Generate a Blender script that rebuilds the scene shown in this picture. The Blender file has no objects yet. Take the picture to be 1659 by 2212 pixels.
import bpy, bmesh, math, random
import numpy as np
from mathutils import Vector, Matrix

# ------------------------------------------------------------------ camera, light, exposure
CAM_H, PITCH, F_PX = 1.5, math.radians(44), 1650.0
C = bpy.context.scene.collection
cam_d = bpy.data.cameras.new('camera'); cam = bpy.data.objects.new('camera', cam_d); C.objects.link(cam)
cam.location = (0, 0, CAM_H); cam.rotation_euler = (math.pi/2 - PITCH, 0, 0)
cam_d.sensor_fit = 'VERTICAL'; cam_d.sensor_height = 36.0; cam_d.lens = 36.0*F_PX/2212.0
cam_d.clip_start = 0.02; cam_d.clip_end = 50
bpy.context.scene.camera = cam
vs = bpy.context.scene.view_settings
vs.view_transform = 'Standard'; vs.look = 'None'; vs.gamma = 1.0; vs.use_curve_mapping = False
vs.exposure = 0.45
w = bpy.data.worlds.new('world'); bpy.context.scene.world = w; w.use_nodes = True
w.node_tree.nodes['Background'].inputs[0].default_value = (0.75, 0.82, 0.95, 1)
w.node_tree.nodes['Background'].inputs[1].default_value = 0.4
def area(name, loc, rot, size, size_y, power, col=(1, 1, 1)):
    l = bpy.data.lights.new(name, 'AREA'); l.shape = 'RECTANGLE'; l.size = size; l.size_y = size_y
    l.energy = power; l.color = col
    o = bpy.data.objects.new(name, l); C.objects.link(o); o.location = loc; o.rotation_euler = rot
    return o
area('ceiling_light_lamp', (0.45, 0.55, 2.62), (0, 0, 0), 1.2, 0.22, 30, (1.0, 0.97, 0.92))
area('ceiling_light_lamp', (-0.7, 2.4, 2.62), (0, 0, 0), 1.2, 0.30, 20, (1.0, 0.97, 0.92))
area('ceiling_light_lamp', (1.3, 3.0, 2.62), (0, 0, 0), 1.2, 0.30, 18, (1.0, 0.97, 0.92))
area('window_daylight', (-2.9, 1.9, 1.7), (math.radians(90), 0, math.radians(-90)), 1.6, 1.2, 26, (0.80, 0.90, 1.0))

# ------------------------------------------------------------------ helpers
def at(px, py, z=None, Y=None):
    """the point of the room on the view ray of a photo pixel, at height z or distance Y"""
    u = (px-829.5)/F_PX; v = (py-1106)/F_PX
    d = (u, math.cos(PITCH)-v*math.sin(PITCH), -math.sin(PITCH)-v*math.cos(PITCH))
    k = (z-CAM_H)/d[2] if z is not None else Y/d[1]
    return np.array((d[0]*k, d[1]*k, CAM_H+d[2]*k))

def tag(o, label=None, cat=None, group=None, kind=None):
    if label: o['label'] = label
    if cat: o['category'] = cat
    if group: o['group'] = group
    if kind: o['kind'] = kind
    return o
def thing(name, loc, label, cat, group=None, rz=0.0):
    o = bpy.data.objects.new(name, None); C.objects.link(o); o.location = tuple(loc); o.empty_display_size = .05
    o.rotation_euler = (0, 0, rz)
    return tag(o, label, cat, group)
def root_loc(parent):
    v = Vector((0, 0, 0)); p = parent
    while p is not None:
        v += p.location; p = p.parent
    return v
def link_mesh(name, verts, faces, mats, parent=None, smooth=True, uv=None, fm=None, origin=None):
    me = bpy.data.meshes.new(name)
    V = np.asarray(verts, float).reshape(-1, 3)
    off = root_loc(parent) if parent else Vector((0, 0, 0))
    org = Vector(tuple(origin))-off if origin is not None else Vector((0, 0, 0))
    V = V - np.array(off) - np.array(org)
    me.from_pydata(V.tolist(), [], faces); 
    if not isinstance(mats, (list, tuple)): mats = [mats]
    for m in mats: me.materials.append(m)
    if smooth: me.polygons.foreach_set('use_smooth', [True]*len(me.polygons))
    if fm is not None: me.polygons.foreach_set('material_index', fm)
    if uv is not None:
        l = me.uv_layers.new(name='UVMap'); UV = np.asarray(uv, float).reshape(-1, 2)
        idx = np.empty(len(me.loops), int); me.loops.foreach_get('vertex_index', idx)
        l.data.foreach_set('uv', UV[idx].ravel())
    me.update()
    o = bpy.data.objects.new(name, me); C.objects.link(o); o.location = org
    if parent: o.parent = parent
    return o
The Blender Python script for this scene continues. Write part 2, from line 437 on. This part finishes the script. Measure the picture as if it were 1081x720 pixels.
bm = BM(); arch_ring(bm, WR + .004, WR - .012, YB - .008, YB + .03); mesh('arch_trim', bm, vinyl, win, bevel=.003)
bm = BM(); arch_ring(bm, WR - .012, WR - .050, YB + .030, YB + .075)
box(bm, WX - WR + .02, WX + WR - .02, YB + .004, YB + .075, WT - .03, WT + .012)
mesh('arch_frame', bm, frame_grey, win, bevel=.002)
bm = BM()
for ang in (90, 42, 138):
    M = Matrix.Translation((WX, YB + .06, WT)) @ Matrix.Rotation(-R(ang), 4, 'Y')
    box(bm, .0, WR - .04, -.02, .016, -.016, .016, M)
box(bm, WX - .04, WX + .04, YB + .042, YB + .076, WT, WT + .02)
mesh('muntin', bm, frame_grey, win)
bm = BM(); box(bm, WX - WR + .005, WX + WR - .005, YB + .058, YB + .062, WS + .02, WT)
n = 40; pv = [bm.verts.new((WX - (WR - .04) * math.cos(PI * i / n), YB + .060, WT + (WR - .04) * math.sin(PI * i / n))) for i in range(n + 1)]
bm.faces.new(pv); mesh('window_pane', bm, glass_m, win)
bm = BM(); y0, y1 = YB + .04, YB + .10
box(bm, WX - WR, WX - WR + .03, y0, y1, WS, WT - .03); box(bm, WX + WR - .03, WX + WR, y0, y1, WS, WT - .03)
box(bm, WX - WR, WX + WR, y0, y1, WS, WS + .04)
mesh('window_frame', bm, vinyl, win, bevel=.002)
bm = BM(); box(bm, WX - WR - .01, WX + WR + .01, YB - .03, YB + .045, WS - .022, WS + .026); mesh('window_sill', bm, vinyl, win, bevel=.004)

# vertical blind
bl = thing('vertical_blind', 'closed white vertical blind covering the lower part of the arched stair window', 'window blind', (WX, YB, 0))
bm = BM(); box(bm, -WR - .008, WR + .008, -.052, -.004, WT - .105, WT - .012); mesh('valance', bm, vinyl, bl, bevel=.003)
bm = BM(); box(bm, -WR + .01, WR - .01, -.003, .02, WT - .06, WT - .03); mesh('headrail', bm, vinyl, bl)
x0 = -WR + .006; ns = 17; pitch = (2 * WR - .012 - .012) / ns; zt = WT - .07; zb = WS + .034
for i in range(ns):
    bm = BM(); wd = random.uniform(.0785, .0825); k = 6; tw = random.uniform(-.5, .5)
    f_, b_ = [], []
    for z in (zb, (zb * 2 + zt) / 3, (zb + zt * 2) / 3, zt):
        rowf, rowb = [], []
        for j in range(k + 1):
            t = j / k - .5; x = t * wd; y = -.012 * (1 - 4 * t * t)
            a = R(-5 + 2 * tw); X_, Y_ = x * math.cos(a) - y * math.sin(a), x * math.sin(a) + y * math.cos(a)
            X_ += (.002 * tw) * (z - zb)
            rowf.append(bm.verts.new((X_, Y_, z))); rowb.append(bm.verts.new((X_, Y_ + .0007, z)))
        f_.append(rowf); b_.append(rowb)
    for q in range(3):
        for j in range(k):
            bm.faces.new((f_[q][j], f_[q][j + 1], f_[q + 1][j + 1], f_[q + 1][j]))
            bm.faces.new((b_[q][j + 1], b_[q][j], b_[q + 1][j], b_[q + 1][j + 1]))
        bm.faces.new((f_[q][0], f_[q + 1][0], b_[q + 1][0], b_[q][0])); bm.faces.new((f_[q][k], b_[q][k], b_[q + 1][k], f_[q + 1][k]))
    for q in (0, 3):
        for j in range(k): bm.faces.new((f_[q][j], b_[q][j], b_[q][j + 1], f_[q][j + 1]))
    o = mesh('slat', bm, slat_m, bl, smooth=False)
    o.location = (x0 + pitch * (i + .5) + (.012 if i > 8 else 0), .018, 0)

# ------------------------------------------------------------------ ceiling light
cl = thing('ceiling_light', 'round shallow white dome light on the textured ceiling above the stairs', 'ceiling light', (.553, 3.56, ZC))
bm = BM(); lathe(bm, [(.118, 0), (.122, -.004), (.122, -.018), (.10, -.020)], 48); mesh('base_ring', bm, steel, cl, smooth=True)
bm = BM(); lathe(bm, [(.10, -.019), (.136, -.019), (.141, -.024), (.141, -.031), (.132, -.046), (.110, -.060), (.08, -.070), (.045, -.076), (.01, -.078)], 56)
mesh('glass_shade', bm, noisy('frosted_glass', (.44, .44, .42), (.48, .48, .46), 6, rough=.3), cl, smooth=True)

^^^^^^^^

Direction: Print only the lines from the top of the data above down to the line holding "from mathutils import Vector, Matrix", inclusive.

Written solution:
Generate a Blender script that rebuilds the scene shown in this picture. The Blender file has no objects yet. Take the picture to be 1659 by 2212 pixels.
import bpy, bmesh, math, random
import numpy as np
from mathutils import Vector, Matrix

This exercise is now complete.